Rev Dr. Fritz Ritsch
Baptism of the Lord Sunday
January 10, 2016
Isaiah 43: 1-7
“He who created you, O Jacob; He who formed you, O Israel.” That’s how our Isaiah passage begins; and it ends speaking of all people whom God will redeem: “Every one who is called by My name, whom I created for My glory, whom I formed and made.”
Now what the Lord means in context is that God created the nation of Israel and that God will save it from the trouble it’s in, specifically, the Babylonian exile, in which the nations of Israel and Judah were defeated by the Babylonians and sent into exile throughout the empire. God is promising to bring them back from exile to their homeland again. In Isaiah’s poetry, God’s people are called by turns Jacob and Israel. This is because of the story of the founder of Israel, Jacob. It’s a story worth repeating.
Jacob was one of two twin sons of Isaac, the other being Esau. Esau was a hunter and Isaac’s favorite son. He was also the firstborn of the two twins, and therefore the proper inheritor of Isaac’s wealth and property, his birthright. But Jacob was much more clever than his brother, and tricked his father into giving Jacob the blessing that should have gone to Esau. Then he ran away to work for his uncle Laban. Jacob fell in love with Laban’s daughter Rachel, but Laban then tricked Jacob into marrying his less marriageable daughter Leah, and told him he had to work for Laban another seven years to earn Rachel. Remember, this was the time when it was common to have more than one wife. Jacob then tricks Laban by stealing Laban’s household gods and taking off with Leah, Rachel, and a lot of wealth.

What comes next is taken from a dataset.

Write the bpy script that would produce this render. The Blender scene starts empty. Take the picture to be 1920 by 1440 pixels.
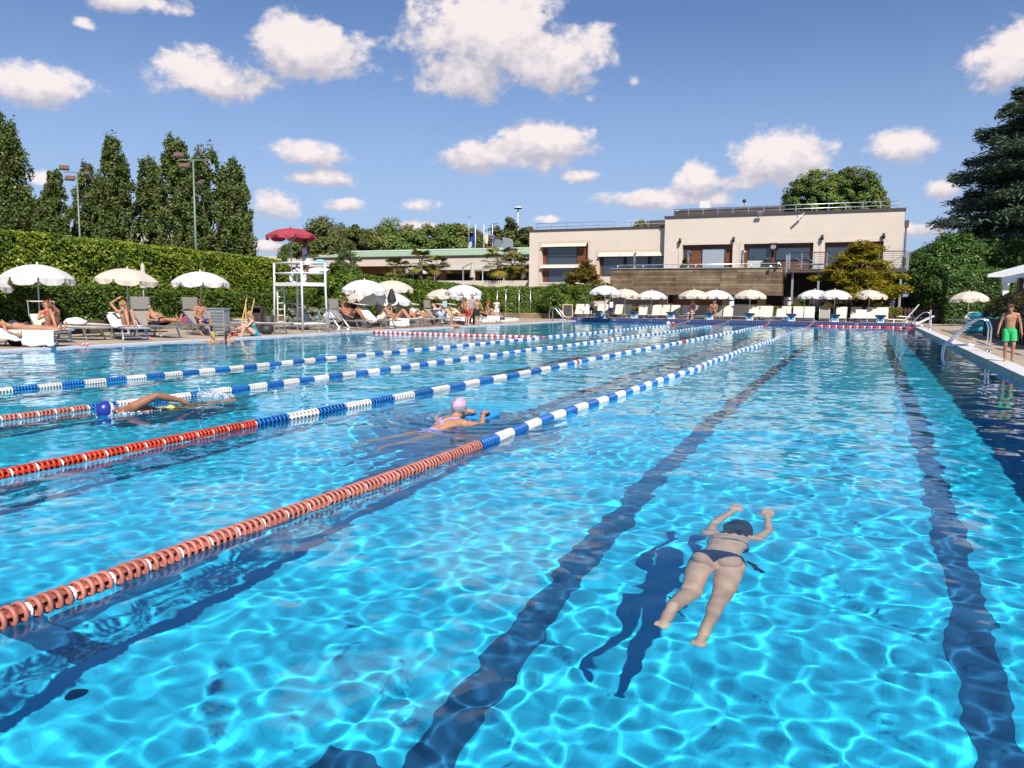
import bpy, bmesh, math, random
import numpy as np
from mathutils import Matrix, Vector

scene = bpy.context.scene
COL = scene.collection
R = math.radians

# ------------------------------------------------------------------ camera
FPX = 1465.3                       # focal length in pixels of a 1920 wide frame
CAM = Vector((18.077, 0.0, 1.2835))
YAW, PITCH, ROLL = 0.42523, 0.10483, 0.010386
FW = Vector((-math.sin(YAW) * math.cos(PITCH), math.cos(YAW) * math.cos(PITCH), -math.sin(PITCH)))
RT = Vector((math.cos(YAW), math.sin(YAW), 0.0))
UP = RT.cross(FW)
RT, UP = (math.cos(ROLL) * RT + math.sin(ROLL) * UP), (-math.sin(ROLL) * RT + math.cos(ROLL) * UP)
cam_data = bpy.data.cameras.new('camera')
cam = bpy.data.objects.new('camera', cam_data)
COL.objects.link(cam)
cam_data.lens = FPX / 1920 * 36
cam_data.clip_start = 0.05
cam_data.clip_end = 5000
M = Matrix((RT, UP, -FW)).transposed().to_4x4()
M.translation = CAM
cam.matrix_world = M
scene.camera = cam

# surveying helpers: the photograph's pixels (1920 x 1440) as sight lines into the place
def ray(px, py):
    return (FW + (px - 960) / FPX * RT - (py - 720) / FPX * UP).normalized()
def g(px, py, z=0.05):             # where a sight line meets the height z
    d = ray(px, py)
    return CAM + d * ((z - CAM.z) / d.z)
def on_y(px, py, Y):               # where it meets the vertical plane y = Y
    d = ray(px, py)
    return CAM + d * ((Y - CAM.y) / d.y)
def on_x(px, py, X):
    d = ray(px, py)
    return CAM + d * ((X - CAM.x) / d.x)
def dp(px, py, depth):             # at a depth along the view axis
    d = ray(px, py)
    return CAM + d * (depth / d.dot(FW))
def under(px, py, depth):          # a point seen through the flat water surface
    d = ray(px, py)
    P = CAM + d * (-CAM.z / d.z)
    hz = math.hypot(d.x, d.y)
    s = hz / 1.333
    k = s / math.sqrt(1 - s * s) * depth / hz
    return Vector((P.x + d.x * k, P.y + d.y * k, -depth))
def zoff(px, py, x, y):            # height of the sight line above a ground point (nearest depth)
    depth = (Vector((x, y, CAM.z)) - CAM).dot(FW)
    return dp(px, py, depth).z

# ------------------------------------------------------------------ sun, sky and clouds
SUN_EL, SUN_AZ = R(46), R(40)      # azimuth measured from -Y (behind the camera) towards +X
TO_SUN = Vector((math.sin(SUN_AZ) * math.cos(SUN_EL), -math.cos(SUN_AZ) * math.cos(SUN_EL), math.sin(SUN_EL)))
sun_data = bpy.data.lights.new('sun', 'SUN')
sun_data.energy = 5.0
sun_data.angle = R(0.5)
sun_data.color = (1.0, 0.93, 0.84)
sun_data.cycles.is_caustics_light = True
sun = bpy.data.objects.new('sun', sun_data)
sun.rotation_euler = TO_SUN.to_track_quat('Z', 'Y').to_euler()
COL.objects.link(sun)

world = bpy.data.worlds.new('World')
scene.world = world
world.use_nodes = True
world.cycles.sampling_method = 'NONE'
nt = world.node_tree
N, LK = nt.nodes, nt.links
bg = N['Background']
sky = N.new('ShaderNodeTexSky')
sky.sky_type = 'NISHITA'
sky.sun_disc = False
sky.sun_elevation = SUN_EL
sky.sun_rotation = math.pi - SUN_AZ
sky.air_density = 1.0
sky.dust_density = 0.0
sky.ozone_density = 1.6
bg.inputs[1].default_value = 0.075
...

Though Jacob’s been clever, and gotten what he wanted, he’s also been dumb, and alienated some very powerful people. He starts to wonder how he can escape some of the bad will he’s engendered, and so he thinks it’s time to return home, where his father has died and now Esau rules the roost. Remember, Jacob deprived Esau of his father’s blessing, so there’s no reason for Jacob to think Esau will greet him with kindness and affection. It’s just that Jacob has nowhere else to turn.
Scripture tells us Jacob was a very strong man, and a powerful wrestler. One night, as his caravan nears Esau’s property, Jacob wrestles all night into the morning hours with something–an angel? A demon? A very powerful, somehow divine man? Scripture never specifies. Ultimately, the creature cannot win against Jacob, but neither can Jacob defeat the creature, and so the creature strikes him in the hip, wounding Jacob for the rest of his life; and he gives Jacob this blessing: “You shall no longer be called Jacob, but you shall be called Israel, for you have seen the face of God, and lived.” The name Israel can be translated as “He who struggles with God.” But it can also mean, “God struggles with you.”

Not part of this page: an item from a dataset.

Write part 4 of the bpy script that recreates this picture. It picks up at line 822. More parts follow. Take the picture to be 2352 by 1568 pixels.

We all have two births, and both are from God. One is our physical birth. God gives us life, and loves us for who we are. But then there is a deeper, more profound birth, one in which our lives are molded and shaped by God–often through struggle–through contention–through making bad decisions, or experiencing terrible circumstances for reasons beyond our control. All believers are born as Jacob, and reborn as Israel. We often walk away wounded. After all, we meet God with resistance, with wanting our own way, but we are reshaped into better people; we contend with God in times of struggle and need, times when we ask God hard questions, and somehow our faith is strengthened.
But the point is, we are changed. We’re reborn. We move from being Jacob to being Israel.
That’s what baptism symbolizes. We say that in baptism that we join Jesus in a death like his, so that we may be like him in a resurrection like his. The water in baptism symbolizes going down in burial; emerging from it symbolizes being born again.
At the beginning of the new year we have this service in which we celebrate that the new year brings new opportunities and challenges, for us as individuals and as a congregation, to contend with the challenges of life, and grow stronger in faith, knowing that our past, present, and future rest in the hands of God who loves us, who has given birth to us, and is constantly calling us to rebirth, constantly calling us from being Jacob–to being Israel.